Le osservazioni presentate in occasione dell’adozione di un nuovo strumento di pianificazione del territorio costituiscono un mero apporto dei privati nel procedimento di formazione dello strumento medesimo, con conseguente assenza in capo all’Amministrazione a ciò competente di un obbligo puntuale di motivazione, oltre a quella evincibile dai criteri desunti dalla relazione illustrativa del piano stesso in ordine alle proprie scelte discrezionali assunte per la destinazione delle singole aree; pertanto, seppure l’Amministrazione è tenuta ad esaminare le osservazioni pervenute, non può però essere obbligata ad una analitica confutazione di ciascuna di esse, essendo sufficiente per la loro reiezione il mero contrasto con i principi ispiratori del piano.

L’urbanistica ed il correlativo esercizio del potere di pianificazione non possono essere intesi, sul piano giuridico, solo come un coordinamento delle potenzialità edificatorie connesse al diritto di proprietà, così offrendone una visione affatto minimale, ma devono essere ricostruiti come intervento degli Enti esponenziali sul proprio territorio, in funzione dello sviluppo complessivo ed armonico del medesimo, per cui l’esercizio dei poteri di pianificazione territoriale ben può tenere conto delle esigenze legate alla tutela di interessi costituzionalmente primari, tra i quali rientrano, appunto, quelli contemplati dall’articolo 9 della Costituzione.

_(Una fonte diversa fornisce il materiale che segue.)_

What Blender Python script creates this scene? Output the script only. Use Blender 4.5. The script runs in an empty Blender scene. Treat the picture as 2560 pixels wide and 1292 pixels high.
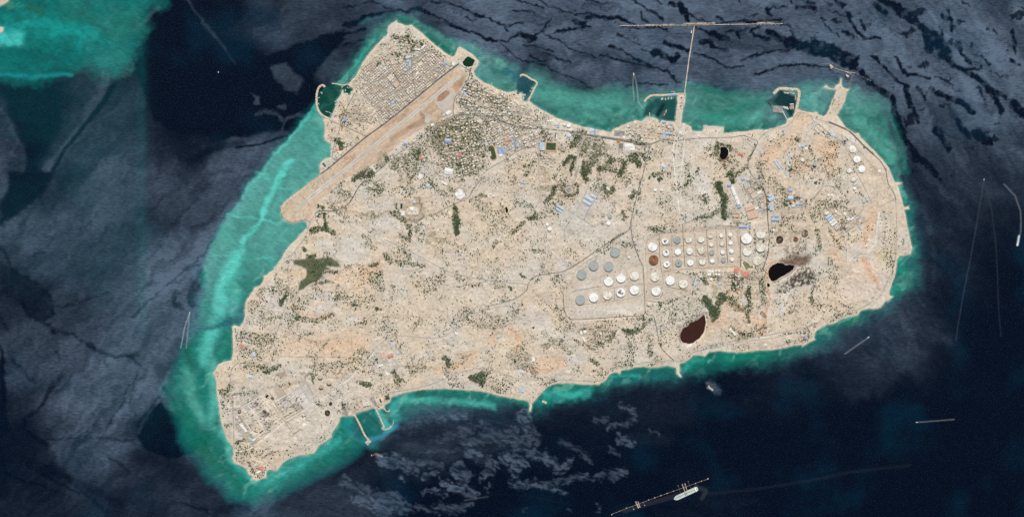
import bpy, math, random
import numpy as np
from mathutils import Vector
from mathutils.geometry import tessellate_polygon

# ---------------------------------------------------------------- camera, sky, sun, exposure
S = 4.5                                   # metres per photograph pixel
CX, CY = 1280.0,646.0
SC = bpy.context.scene
COL = SC.collection
R = math.radians
cam_d = bpy.data.cameras.new("camera")
cam = bpy.data.objects.new("camera", cam_d)
COL.objects.link(cam)
ALT = 40000.0
cam.location = (0,0, ALT)
cam_d.sensor_width = 36
cam_d.lens = 36 * ALT / (2560 * S)
cam_d.clip_start = 500
cam_d.clip_end = 400000
SC.camera = cam

SUN_EL, SUN_AZ = 57.0,8.0                # azimuth clockwise from the top of the picture
world = bpy.data.worlds.new("World")
SC.world = world
world.use_nodes = True
wn = world.node_tree
bg = wn.nodes["Background"]
sky = wn.nodes.new("ShaderNodeTexSky")
sky.sky_type = 'NISHITA'
sky.sun_disc = False
sky.sun_elevation = R(SUN_EL)
sky.sun_rotation = R(SUN_AZ)
wn.links.new(sky.outputs[0], bg.inputs[0])
bg.inputs[1].default_value = 0.06
sun_d = bpy.data.lights.new("sun", 'SUN')
sun_d.energy = 4.4
sun_d.angle = R(0.5)
sun_d.color = (1.0,0.975,0.94)
sun = bpy.data.objects.new("sun", sun_d)
COL.objects.link(sun)
_d = Vector((math.sin(R(SUN_AZ)) * math.cos(R(SUN_EL)), math.cos(R(SUN_AZ)) * math.cos(R(SUN_EL)), math.sin(R(SUN_EL))))
sun.rotation_euler = _d.to_track_quat('Z', 'Y').to_euler()
SC.view_settings.view_transform = 'Standard'
SC.view_settings.look = 'None'
SC.view_settings.exposure = 0.0
SC.view_settings.gamma = 1.0
SC.view_settings.use_curve_mapping = False
SC.cycles.use_denoising = False
SC.cycles.max_bounces = 3
SC.cycles.diffuse_bounces = 2
SC.cycles.glossy_bounces = 2

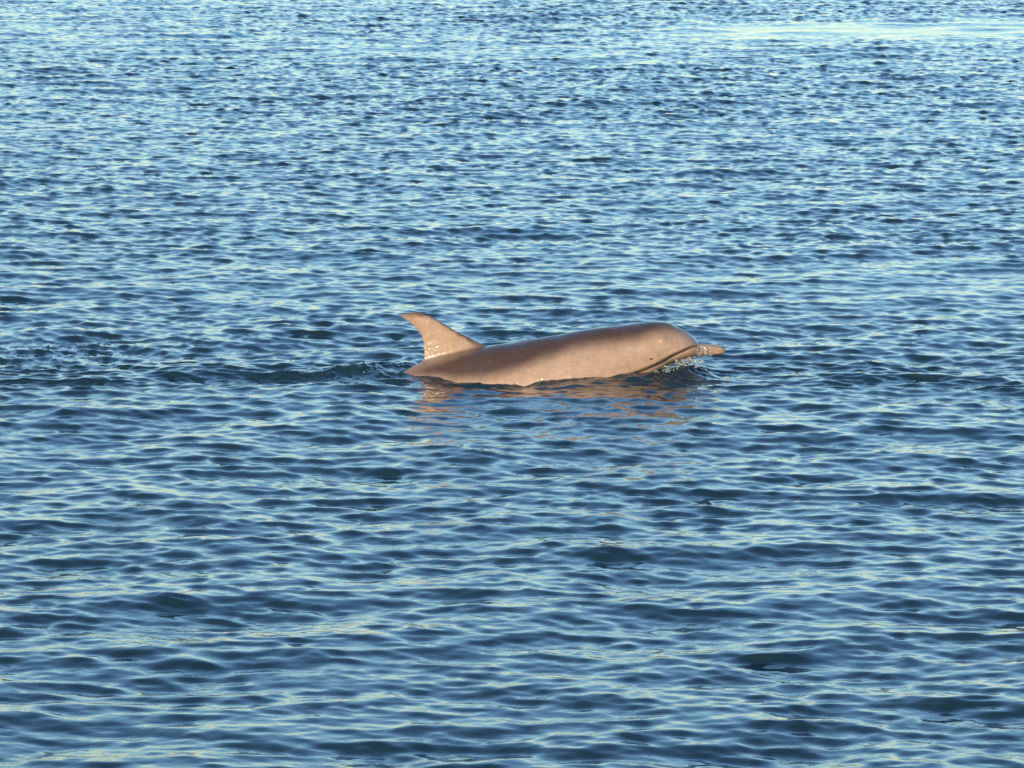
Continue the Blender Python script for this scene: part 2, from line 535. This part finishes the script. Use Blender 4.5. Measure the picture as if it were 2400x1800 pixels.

La destinazione a parcheggio pubblico impressa in base a previsioni di tipo urbanistico, non comportando automaticamente l’ablazione dei suoli ed, anzi, ammettendo la realizzazione anche da parte dei privati, in regime di economia di mercato, delle relative attrezzature destinate all’uso pubblico costituisce vincolo conformativo e non anche espropriativo della proprietà privata per cui la relativa imposizione non necessita della contestuale previsione dell’indennizzo, né delle puntuali motivazioni sulle ragioni poste a base della eventuale reiterazione della previsione stessa. Più in generale, va attribuita natura non espropriativa, ma conformativa del diritto di proprietà sui suoli a tutti quei vincoli che non solo non siano esplicitamente preordinati all’esproprio in vista della realizzazione di un’opera pubblica, ma nemmeno si risolvano in una sostanziale ablazione dei suoli medesimi, consentendo, al contrario, la realizzazione di interventi da parte dei privati.